Exercise:
All of the data must be printed exactly; please include every line.

[Entries taken from a collection]
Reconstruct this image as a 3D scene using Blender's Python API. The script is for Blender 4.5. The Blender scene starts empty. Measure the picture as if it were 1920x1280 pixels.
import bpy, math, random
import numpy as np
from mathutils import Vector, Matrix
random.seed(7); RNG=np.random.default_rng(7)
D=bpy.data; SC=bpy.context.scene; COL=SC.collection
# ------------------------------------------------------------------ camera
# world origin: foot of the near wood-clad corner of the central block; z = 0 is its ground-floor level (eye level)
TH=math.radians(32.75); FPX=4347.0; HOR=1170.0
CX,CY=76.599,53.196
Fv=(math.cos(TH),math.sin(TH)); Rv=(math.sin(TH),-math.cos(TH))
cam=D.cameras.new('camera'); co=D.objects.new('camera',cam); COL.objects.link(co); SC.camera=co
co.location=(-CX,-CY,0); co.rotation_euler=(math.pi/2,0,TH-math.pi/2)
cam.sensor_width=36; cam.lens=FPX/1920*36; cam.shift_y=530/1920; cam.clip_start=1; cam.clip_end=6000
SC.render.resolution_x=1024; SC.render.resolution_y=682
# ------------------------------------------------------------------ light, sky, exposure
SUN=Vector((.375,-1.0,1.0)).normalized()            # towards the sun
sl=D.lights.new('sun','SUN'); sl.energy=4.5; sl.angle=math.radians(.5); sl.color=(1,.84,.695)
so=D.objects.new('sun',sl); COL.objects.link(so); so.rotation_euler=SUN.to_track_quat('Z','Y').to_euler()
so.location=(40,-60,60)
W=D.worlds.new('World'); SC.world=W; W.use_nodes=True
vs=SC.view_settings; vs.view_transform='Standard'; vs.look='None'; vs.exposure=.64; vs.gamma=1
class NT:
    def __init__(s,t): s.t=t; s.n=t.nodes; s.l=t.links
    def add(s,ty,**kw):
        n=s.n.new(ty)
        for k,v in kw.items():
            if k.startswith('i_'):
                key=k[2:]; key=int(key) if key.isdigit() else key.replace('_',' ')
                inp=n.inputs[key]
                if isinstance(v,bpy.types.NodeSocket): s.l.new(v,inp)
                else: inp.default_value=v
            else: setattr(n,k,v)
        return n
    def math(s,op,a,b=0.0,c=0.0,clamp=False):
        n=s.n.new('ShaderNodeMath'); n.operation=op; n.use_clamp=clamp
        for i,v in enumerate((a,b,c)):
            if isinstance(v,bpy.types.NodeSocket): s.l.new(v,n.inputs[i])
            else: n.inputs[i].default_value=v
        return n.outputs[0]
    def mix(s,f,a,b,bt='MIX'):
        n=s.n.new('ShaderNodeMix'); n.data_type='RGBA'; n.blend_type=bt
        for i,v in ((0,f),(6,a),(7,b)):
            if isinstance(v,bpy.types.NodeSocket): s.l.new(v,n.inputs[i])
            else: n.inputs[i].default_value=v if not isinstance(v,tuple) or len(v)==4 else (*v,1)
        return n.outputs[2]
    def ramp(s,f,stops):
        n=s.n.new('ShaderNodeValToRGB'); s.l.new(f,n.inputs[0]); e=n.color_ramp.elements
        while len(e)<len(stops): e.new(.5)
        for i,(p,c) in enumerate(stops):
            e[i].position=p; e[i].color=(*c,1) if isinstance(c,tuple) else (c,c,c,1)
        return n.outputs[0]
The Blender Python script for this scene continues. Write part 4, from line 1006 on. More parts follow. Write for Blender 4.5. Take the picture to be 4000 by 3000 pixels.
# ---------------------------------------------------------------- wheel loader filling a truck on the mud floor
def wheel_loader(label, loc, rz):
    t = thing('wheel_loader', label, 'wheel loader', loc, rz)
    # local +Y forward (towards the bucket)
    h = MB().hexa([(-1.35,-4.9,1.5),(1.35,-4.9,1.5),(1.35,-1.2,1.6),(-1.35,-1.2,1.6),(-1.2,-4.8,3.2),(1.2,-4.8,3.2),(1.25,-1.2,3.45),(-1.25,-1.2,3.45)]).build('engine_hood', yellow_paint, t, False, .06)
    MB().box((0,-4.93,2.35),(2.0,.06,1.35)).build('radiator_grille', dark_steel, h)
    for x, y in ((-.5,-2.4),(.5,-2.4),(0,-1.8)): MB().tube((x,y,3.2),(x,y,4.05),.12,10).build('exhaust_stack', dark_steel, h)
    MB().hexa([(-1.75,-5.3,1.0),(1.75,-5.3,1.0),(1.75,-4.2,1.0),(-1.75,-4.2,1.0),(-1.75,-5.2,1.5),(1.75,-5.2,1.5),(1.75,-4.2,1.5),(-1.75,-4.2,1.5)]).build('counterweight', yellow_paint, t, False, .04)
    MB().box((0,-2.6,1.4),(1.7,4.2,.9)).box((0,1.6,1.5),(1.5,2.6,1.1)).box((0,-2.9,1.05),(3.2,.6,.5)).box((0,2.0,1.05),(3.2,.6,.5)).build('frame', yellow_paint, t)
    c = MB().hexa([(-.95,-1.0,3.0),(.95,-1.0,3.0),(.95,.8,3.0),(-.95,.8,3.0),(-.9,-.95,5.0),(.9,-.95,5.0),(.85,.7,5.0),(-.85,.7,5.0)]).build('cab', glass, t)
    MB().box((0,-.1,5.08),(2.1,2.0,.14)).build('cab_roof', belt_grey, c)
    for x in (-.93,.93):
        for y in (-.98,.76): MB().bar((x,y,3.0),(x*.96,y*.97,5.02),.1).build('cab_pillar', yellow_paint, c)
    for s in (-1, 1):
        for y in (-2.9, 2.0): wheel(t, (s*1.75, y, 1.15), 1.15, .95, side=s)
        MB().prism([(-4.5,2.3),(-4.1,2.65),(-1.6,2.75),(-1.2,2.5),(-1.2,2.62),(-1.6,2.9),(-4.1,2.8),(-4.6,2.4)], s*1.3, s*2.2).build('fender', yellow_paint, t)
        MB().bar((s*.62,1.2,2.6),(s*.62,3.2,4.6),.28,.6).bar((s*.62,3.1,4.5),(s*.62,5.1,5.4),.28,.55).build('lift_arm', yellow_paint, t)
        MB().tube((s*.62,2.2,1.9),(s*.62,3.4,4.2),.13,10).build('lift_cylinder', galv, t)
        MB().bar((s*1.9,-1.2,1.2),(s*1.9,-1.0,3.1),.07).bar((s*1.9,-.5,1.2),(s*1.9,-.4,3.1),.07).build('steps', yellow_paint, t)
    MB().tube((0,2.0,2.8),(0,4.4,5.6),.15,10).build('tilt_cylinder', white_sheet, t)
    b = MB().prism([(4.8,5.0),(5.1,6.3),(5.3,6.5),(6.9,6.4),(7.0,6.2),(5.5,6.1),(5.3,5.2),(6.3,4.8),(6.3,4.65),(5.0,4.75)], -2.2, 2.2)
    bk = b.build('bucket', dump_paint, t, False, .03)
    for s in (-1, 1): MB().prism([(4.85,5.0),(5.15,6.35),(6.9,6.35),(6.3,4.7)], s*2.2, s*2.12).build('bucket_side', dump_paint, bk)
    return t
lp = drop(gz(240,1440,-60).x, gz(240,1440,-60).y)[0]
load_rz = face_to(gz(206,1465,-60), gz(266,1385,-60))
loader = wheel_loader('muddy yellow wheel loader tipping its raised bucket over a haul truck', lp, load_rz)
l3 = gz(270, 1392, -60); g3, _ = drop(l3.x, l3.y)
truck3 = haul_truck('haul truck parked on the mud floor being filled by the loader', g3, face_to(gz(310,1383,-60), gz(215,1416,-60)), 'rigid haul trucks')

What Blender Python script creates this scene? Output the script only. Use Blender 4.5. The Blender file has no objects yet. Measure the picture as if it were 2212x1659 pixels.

Response for this exercise:
Reconstruct this image as a 3D scene using Blender's Python API. The script is for Blender 4.5. The Blender scene starts empty. Measure the picture as if it were 1920x1280 pixels.
import bpy, math, random
import numpy as np
from mathutils import Vector, Matrix
random.seed(7); RNG=np.random.default_rng(7)
D=bpy.data; SC=bpy.context.scene; COL=SC.collection
# ------------------------------------------------------------------ camera
# world origin: foot of the near wood-clad corner of the central block; z = 0 is its ground-floor level (eye level)
TH=math.radians(32.75); FPX=4347.0; HOR=1170.0
CX,CY=76.599,53.196
Fv=(math.cos(TH),math.sin(TH)); Rv=(math.sin(TH),-math.cos(TH))
cam=D.cameras.new('camera'); co=D.objects.new('camera',cam); COL.objects.link(co); SC.camera=co
co.location=(-CX,-CY,0); co.rotation_euler=(math.pi/2,0,TH-math.pi/2)
cam.sensor_width=36; cam.lens=FPX/1920*36; cam.shift_y=530/1920; cam.clip_start=1; cam.clip_end=6000
SC.render.resolution_x=1024; SC.render.resolution_y=682
# ------------------------------------------------------------------ light, sky, exposure
SUN=Vector((.375,-1.0,1.0)).normalized()            # towards the sun
sl=D.lights.new('sun','SUN'); sl.energy=4.5; sl.angle=math.radians(.5); sl.color=(1,.84,.695)
so=D.objects.new('sun',sl); COL.objects.link(so); so.rotation_euler=SUN.to_track_quat('Z','Y').to_euler()
so.location=(40,-60,60)
W=D.worlds.new('World'); SC.world=W; W.use_nodes=True
vs=SC.view_settings; vs.view_transform='Standard'; vs.look='None'; vs.exposure=.64; vs.gamma=1
class NT:
    def __init__(s,t): s.t=t; s.n=t.nodes; s.l=t.links
    def add(s,ty,**kw):
        n=s.n.new(ty)
        for k,v in kw.items():
            if k.startswith('i_'):
                key=k[2:]; key=int(key) if key.isdigit() else key.replace('_',' ')
                inp=n.inputs[key]
                if isinstance(v,bpy.types.NodeSocket): s.l.new(v,inp)
                else: inp.default_value=v
            else: setattr(n,k,v)
        return n
    def math(s,op,a,b=0.0,c=0.0,clamp=False):
        n=s.n.new('ShaderNodeMath'); n.operation=op; n.use_clamp=clamp
        for i,v in enumerate((a,b,c)):
            if isinstance(v,bpy.types.NodeSocket): s.l.new(v,n.inputs[i])
            else: n.inputs[i].default_value=v
        return n.outputs[0]
    def mix(s,f,a,b,bt='MIX'):
        n=s.n.new('ShaderNodeMix'); n.data_type='RGBA'; n.blend_type=bt
        for i,v in ((0,f),(6,a),(7,b)):
            if isinstance(v,bpy.types.NodeSocket): s.l.new(v,n.inputs[i])
            else: n.inputs[i].default_value=v if not isinstance(v,tuple) or len(v)==4 else (*v,1)
        return n.outputs[2]
    def ramp(s,f,stops):
        n=s.n.new('ShaderNodeValToRGB'); s.l.new(f,n.inputs[0]); e=n.color_ramp.elements
        while len(e)<len(stops): e.new(.5)
        for i,(p,c) in enumerate(stops):
            e[i].position=p; e[i].color=(*c,1) if isinstance(c,tuple) else (c,c,c,1)
        return n.outputs[0]
The Blender Python script for this scene continues. Write part 4, from line 1006 on. More parts follow. Write for Blender 4.5. Take the picture to be 4000 by 3000 pixels.
# ---------------------------------------------------------------- wheel loader filling a truck on the mud floor
def wheel_loader(label, loc, rz):
    t = thing('wheel_loader', label, 'wheel loader', loc, rz)
    # local +Y forward (towards the bucket)
    h = MB().hexa([(-1.35,-4.9,1.5),(1.35,-4.9,1.5),(1.35,-1.2,1.6),(-1.35,-1.2,1.6),(-1.2,-4.8,3.2),(1.2,-4.8,3.2),(1.25,-1.2,3.45),(-1.25,-1.2,3.45)]).build('engine_hood', yellow_paint, t, False, .06)
    MB().box((0,-4.93,2.35),(2.0,.06,1.35)).build('radiator_grille', dark_steel, h)
    for x, y in ((-.5,-2.4),(.5,-2.4),(0,-1.8)): MB().tube((x,y,3.2),(x,y,4.05),.12,10).build('exhaust_stack', dark_steel, h)
    MB().hexa([(-1.75,-5.3,1.0),(1.75,-5.3,1.0),(1.75,-4.2,1.0),(-1.75,-4.2,1.0),(-1.75,-5.2,1.5),(1.75,-5.2,1.5),(1.75,-4.2,1.5),(-1.75,-4.2,1.5)]).build('counterweight', yellow_paint, t, False, .04)
    MB().box((0,-2.6,1.4),(1.7,4.2,.9)).box((0,1.6,1.5),(1.5,2.6,1.1)).box((0,-2.9,1.05),(3.2,.6,.5)).box((0,2.0,1.05),(3.2,.6,.5)).build('frame', yellow_paint, t)
    c = MB().hexa([(-.95,-1.0,3.0),(.95,-1.0,3.0),(.95,.8,3.0),(-.95,.8,3.0),(-.9,-.95,5.0),(.9,-.95,5.0),(.85,.7,5.0),(-.85,.7,5.0)]).build('cab', glass, t)
    MB().box((0,-.1,5.08),(2.1,2.0,.14)).build('cab_roof', belt_grey, c)
    for x in (-.93,.93):
        for y in (-.98,.76): MB().bar((x,y,3.0),(x*.96,y*.97,5.02),.1).build('cab_pillar', yellow_paint, c)
    for s in (-1, 1):
        for y in (-2.9, 2.0): wheel(t, (s*1.75, y, 1.15), 1.15, .95, side=s)
        MB().prism([(-4.5,2.3),(-4.1,2.65),(-1.6,2.75),(-1.2,2.5),(-1.2,2.62),(-1.6,2.9),(-4.1,2.8),(-4.6,2.4)], s*1.3, s*2.2).build('fender', yellow_paint, t)
        MB().bar((s*.62,1.2,2.6),(s*.62,3.2,4.6),.28,.6).bar((s*.62,3.1,4.5),(s*.62,5.1,5.4),.28,.55).build('lift_arm', yellow_paint, t)
        MB().tube((s*.62,2.2,1.9),(s*.62,3.4,4.2),.13,10).build('lift_cylinder', galv, t)
        MB().bar((s*1.9,-1.2,1.2),(s*1.9,-1.0,3.1),.07).bar((s*1.9,-.5,1.2),(s*1.9,-.4,3.1),.07).build('steps', yellow_paint, t)
    MB().tube((0,2.0,2.8),(0,4.4,5.6),.15,10).build('tilt_cylinder', white_sheet, t)
    b = MB().prism([(4.8,5.0),(5.1,6.3),(5.3,6.5),(6.9,6.4),(7.0,6.2),(5.5,6.1),(5.3,5.2),(6.3,4.8),(6.3,4.65),(5.0,4.75)], -2.2, 2.2)
    bk = b.build('bucket', dump_paint, t, False, .03)
    for s in (-1, 1): MB().prism([(4.85,5.0),(5.15,6.35),(6.9,6.35),(6.3,4.7)], s*2.2, s*2.12).build('bucket_side', dump_paint, bk)
    return t
lp = drop(gz(240,1440,-60).x, gz(240,1440,-60).y)[0]
load_rz = face_to(gz(206,1465,-60), gz(266,1385,-60))
loader = wheel_loader('muddy yellow wheel loader tipping its raised bucket over a haul truck', lp, load_rz)
l3 = gz(270, 1392, -60); g3, _ = drop(l3.x, l3.y)
truck3 = haul_truck('haul truck parked on the mud floor being filled by the loader', g3, face_to(gz(310,1383,-60), gz(215,1416,-60)), 'rigid haul trucks')

What Blender Python script creates this scene? Output the script only. Use Blender 4.5. The Blender file has no objects yet. Measure the picture as if it were 2212x1659 pixels.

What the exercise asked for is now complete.